(To be done) Each line from the beginning of the data below through the line containing "m = MB(); m.box(-.22, .22, -.245, -.241, 1.35, 1.62);" should be repeated exactly, please.

== Data block

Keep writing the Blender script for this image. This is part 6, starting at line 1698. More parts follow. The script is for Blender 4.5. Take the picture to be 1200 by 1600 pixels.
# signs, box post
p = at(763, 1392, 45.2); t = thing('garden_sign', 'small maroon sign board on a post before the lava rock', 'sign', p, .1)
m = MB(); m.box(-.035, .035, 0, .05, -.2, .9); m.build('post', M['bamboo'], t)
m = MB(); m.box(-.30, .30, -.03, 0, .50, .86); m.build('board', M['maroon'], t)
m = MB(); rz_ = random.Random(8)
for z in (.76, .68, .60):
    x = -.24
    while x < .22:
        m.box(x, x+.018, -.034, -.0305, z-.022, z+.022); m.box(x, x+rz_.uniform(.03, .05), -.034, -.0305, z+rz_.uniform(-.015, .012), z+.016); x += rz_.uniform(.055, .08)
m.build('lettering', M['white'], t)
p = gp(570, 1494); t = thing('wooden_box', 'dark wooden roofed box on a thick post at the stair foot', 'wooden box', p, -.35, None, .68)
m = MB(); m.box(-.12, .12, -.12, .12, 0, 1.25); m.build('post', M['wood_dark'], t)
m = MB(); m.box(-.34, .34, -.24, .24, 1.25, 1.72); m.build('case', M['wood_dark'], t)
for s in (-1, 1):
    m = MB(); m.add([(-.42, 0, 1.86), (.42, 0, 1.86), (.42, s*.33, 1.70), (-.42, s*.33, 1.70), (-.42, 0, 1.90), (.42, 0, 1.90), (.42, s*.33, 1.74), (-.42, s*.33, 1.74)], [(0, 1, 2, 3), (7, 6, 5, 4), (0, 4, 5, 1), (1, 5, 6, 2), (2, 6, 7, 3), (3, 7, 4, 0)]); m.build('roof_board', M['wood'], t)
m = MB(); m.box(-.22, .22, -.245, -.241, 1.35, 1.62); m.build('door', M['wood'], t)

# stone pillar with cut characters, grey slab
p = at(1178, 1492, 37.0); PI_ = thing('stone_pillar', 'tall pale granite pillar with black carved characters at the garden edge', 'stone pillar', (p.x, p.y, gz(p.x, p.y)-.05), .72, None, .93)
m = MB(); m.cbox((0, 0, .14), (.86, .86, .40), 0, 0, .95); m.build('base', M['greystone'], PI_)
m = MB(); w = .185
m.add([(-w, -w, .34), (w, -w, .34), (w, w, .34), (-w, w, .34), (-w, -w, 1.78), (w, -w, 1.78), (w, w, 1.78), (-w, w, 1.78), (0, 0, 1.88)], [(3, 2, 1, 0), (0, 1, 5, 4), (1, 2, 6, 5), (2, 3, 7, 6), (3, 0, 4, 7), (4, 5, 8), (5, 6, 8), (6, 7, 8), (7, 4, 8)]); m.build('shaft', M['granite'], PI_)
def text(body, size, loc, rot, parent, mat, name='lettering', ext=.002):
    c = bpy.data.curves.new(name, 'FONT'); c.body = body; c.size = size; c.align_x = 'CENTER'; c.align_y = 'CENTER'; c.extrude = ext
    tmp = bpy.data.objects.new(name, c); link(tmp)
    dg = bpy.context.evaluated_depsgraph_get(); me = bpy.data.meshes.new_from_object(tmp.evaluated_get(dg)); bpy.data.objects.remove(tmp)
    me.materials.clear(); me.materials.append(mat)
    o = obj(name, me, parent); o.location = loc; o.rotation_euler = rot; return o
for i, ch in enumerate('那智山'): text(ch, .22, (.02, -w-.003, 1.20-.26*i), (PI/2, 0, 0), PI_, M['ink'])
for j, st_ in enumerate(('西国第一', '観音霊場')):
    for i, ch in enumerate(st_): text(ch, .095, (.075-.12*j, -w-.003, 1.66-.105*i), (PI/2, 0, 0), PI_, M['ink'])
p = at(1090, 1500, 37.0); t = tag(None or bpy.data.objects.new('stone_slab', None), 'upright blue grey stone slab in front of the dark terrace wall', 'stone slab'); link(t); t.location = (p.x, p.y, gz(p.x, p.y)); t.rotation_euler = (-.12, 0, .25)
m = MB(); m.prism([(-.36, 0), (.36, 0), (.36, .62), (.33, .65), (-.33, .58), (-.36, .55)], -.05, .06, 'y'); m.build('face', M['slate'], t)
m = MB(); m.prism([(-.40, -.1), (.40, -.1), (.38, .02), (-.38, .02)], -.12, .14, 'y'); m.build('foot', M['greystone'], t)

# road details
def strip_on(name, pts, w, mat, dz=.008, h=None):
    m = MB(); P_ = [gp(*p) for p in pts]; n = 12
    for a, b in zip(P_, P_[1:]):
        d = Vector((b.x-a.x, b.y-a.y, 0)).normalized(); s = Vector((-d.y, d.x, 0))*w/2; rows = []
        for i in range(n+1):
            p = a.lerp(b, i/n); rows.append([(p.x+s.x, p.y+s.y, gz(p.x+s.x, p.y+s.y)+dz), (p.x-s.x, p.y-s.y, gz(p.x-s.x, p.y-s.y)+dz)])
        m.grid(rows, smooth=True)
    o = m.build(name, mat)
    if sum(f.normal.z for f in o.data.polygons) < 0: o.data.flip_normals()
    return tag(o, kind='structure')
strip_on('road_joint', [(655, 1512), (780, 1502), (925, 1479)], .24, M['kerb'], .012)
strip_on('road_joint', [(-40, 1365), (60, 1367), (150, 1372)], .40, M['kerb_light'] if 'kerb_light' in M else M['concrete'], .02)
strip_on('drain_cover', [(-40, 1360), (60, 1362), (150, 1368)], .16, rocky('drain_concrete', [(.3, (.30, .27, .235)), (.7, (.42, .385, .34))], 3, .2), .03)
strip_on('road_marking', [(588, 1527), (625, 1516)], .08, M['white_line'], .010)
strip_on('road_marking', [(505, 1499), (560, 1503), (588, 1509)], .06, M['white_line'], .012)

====

(Exercise answer)
Keep writing the Blender script for this image. This is part 6, starting at line 1698. More parts follow. The script is for Blender 4.5. Take the picture to be 1200 by 1600 pixels.
# signs, box post
p = at(763, 1392, 45.2); t = thing('garden_sign', 'small maroon sign board on a post before the lava rock', 'sign', p, .1)
m = MB(); m.box(-.035, .035, 0, .05, -.2, .9); m.build('post', M['bamboo'], t)
m = MB(); m.box(-.30, .30, -.03, 0, .50, .86); m.build('board', M['maroon'], t)
m = MB(); rz_ = random.Random(8)
for z in (.76, .68, .60):
    x = -.24
    while x < .22:
        m.box(x, x+.018, -.034, -.0305, z-.022, z+.022); m.box(x, x+rz_.uniform(.03, .05), -.034, -.0305, z+rz_.uniform(-.015, .012), z+.016); x += rz_.uniform(.055, .08)
m.build('lettering', M['white'], t)
p = gp(570, 1494); t = thing('wooden_box', 'dark wooden roofed box on a thick post at the stair foot', 'wooden box', p, -.35, None, .68)
m = MB(); m.box(-.12, .12, -.12, .12, 0, 1.25); m.build('post', M['wood_dark'], t)
m = MB(); m.box(-.34, .34, -.24, .24, 1.25, 1.72); m.build('case', M['wood_dark'], t)
for s in (-1, 1):
    m = MB(); m.add([(-.42, 0, 1.86), (.42, 0, 1.86), (.42, s*.33, 1.70), (-.42, s*.33, 1.70), (-.42, 0, 1.90), (.42, 0, 1.90), (.42, s*.33, 1.74), (-.42, s*.33, 1.74)], [(0, 1, 2, 3), (7, 6, 5, 4), (0, 4, 5, 1), (1, 5, 6, 2), (2, 6, 7, 3), (3, 7, 4, 0)]); m.build('roof_board', M['wood'], t)
m = MB(); m.box(-.22, .22, -.245, -.241, 1.35, 1.62); m.build('door', M['wood'], t)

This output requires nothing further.